Database Management of Manufacturing Work Instructions

 

For many years now, high-level manufacturing information (Bills of Materials, Routings, Operations, Work Orders, etc.) has been maintained in a relational database format in a variety of MRP/ERP systems.  This organization of information allows for management of the information as discrete “objects.”  This structure offers several advantages:

 

 

  • Information is organized in a structure that easily lends itself to manufacturing –everyone understands the philosophy that a Part is made of Materials that are assembled in discrete Operations.
  • Information managed as objects can easily be reused from part to part; and,
  • Information managed as objects can easily be tracked for revision history at a discrete level.

 

The modern day versions of these systems often offer end-to-end management of materials and resources through an organization.
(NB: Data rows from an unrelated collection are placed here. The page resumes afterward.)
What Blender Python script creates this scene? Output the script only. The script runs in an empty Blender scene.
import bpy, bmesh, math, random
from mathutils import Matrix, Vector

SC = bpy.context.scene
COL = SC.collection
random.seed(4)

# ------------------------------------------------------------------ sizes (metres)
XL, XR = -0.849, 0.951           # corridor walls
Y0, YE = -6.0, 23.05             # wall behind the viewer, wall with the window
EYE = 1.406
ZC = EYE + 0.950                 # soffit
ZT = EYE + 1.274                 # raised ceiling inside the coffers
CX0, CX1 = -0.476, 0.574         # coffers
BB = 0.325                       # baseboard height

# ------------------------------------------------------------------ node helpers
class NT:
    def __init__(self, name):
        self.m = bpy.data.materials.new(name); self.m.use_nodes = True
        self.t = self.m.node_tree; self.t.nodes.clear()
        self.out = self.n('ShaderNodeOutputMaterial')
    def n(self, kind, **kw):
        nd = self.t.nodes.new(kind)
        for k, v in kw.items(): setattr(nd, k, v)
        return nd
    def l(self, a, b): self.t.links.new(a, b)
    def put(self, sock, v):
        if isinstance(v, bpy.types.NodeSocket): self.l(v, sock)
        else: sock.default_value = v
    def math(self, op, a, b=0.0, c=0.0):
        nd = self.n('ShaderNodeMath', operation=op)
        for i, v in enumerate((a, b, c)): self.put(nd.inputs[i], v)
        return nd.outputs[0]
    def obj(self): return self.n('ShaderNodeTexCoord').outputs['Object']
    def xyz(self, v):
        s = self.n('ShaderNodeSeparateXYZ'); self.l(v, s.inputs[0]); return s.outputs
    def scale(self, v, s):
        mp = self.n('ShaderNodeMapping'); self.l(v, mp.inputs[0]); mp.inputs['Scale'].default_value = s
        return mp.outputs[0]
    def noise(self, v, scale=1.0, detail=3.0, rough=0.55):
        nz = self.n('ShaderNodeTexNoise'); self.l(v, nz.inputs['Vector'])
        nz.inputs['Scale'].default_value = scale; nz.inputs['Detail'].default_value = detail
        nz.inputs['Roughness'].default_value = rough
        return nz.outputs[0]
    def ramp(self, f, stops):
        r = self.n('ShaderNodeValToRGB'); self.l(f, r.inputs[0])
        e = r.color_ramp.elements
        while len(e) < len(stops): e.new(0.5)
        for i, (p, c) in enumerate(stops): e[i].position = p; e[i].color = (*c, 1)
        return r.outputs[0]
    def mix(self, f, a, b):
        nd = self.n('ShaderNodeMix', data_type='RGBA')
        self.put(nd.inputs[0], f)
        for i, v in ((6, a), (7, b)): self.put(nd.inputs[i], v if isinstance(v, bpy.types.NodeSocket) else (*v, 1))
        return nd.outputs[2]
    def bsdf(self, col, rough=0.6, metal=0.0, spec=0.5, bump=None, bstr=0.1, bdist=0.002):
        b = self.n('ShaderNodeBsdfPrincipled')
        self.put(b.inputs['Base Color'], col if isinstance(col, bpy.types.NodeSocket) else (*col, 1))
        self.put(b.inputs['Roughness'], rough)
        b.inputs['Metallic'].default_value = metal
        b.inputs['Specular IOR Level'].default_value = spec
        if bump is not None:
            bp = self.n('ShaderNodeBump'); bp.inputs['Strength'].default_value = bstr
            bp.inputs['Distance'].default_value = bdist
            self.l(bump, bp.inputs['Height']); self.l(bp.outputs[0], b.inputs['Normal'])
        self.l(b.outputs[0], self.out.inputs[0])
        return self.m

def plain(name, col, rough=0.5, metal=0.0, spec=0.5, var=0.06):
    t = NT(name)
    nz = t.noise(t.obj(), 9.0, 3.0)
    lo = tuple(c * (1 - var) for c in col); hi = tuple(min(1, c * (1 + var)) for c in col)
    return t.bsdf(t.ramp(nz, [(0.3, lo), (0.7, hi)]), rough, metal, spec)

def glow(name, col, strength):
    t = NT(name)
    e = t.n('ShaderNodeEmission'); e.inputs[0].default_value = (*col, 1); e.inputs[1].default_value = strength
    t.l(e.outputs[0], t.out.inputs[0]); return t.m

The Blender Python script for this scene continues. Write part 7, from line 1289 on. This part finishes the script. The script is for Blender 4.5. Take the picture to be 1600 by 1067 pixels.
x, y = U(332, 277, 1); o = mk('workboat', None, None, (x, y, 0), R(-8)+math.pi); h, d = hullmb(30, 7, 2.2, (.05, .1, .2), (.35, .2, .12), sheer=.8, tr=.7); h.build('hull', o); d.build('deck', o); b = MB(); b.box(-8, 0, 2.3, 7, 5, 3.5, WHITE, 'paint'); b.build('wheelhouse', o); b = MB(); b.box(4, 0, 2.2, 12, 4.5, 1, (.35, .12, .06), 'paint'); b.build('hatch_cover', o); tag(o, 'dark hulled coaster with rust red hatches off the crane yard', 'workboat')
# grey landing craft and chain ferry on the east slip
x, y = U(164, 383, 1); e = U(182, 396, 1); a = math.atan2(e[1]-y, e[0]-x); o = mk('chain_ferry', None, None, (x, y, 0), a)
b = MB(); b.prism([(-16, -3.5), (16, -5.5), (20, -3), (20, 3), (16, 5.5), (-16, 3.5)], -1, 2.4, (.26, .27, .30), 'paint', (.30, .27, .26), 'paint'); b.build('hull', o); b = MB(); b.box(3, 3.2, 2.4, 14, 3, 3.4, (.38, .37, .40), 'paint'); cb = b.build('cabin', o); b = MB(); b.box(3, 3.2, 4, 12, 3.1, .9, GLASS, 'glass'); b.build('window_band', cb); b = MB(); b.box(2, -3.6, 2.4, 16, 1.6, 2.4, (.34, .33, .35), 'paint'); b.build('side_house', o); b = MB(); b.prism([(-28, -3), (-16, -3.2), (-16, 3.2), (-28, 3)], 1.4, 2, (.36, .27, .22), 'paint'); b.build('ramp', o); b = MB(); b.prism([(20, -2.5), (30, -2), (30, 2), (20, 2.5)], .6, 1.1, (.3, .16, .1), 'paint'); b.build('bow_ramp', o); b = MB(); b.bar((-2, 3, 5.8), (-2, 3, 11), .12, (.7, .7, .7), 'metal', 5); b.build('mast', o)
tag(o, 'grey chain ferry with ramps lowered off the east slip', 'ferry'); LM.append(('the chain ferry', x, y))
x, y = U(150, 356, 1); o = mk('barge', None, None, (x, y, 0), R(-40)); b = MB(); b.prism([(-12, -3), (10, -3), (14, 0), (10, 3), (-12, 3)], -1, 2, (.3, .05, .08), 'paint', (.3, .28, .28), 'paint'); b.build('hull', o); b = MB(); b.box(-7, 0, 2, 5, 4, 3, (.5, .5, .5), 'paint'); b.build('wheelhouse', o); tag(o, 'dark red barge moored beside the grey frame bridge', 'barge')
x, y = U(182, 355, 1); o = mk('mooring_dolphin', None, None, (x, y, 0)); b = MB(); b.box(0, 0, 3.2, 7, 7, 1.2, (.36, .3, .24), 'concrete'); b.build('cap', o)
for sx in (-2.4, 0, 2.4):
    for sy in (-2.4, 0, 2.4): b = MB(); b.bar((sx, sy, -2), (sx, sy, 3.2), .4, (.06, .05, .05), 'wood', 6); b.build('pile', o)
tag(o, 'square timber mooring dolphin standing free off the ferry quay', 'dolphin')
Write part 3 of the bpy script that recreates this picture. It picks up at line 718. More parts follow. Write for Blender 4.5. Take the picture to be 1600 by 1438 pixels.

However most, if not all, stop short of managing the core information that manufacturing organizations need every day on the shop floor to build or assemble their products.   

 

Managing these work instructions (WIs) has historically been left to conventional text-editors or desktop publishing software systems.  The major difficulty with non-relational / free-form text editors is that they do not have the inherent “structure” to accommodate manufacturing information.  It is left to the user to build this structure into the documentation.  As a result, authors spend a significant fraction of their time on non-value added tasks, i.e., organization and formatting of information, as opposed to focusing on content and knowledge capture.

 

 

 

Sequence allows the information common to manufacturing operations to be extended to include the detailed work instructions needed to carry out the manufacturing process in the widely accepted structure found in ERP/MRP systems.  Information is once again organized in a structure that easily lends itself to manufacturing – everyone understands the philosophy that a Part is made of Materials that are assembled in discrete Operations by carrying out a series of specific Work Instructions that contain both a Text and Media component.  By again storing this information as discrete objects in a relational database model, information can be reused, controlled and disseminated in a very structured fashion.